Quote every line from the top of the listing down to and including the line that contains "R = math.radians".

STORED DATA:
+--
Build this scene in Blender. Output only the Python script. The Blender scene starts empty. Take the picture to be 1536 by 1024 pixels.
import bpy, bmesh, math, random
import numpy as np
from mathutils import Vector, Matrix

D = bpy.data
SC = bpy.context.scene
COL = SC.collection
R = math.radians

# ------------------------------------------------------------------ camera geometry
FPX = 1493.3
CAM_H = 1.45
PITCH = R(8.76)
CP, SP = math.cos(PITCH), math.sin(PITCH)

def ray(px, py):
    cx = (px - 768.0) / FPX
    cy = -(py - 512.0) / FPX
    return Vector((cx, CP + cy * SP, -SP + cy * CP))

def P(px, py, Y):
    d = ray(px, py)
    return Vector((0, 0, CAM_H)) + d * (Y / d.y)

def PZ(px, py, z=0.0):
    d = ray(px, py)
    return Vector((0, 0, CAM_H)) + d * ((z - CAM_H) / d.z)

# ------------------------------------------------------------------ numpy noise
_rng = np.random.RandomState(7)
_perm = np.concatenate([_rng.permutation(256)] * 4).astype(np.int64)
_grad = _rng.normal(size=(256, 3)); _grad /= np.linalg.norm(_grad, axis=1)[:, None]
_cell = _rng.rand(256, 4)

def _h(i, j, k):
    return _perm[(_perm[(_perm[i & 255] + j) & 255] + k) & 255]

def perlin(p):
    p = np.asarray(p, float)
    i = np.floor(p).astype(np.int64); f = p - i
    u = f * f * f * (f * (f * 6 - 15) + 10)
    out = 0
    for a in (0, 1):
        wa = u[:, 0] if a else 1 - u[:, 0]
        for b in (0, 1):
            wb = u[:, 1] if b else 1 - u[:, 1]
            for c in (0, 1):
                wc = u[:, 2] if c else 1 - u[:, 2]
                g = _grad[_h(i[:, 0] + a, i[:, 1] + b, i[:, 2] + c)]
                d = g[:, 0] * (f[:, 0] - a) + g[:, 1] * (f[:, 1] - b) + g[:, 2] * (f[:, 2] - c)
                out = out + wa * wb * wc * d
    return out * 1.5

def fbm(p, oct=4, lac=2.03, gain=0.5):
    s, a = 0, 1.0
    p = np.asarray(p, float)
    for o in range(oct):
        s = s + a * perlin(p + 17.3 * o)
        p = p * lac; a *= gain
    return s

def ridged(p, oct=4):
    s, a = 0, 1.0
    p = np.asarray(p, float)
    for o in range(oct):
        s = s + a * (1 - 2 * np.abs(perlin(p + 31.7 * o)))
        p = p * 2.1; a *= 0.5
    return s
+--
THE RESPONSE:
Build this scene in Blender. Output only the Python script. The Blender scene starts empty. Take the picture to be 1536 by 1024 pixels.
import bpy, bmesh, math, random
import numpy as np
from mathutils import Vector, Matrix

D = bpy.data
SC = bpy.context.scene
COL = SC.collection
R = math.radians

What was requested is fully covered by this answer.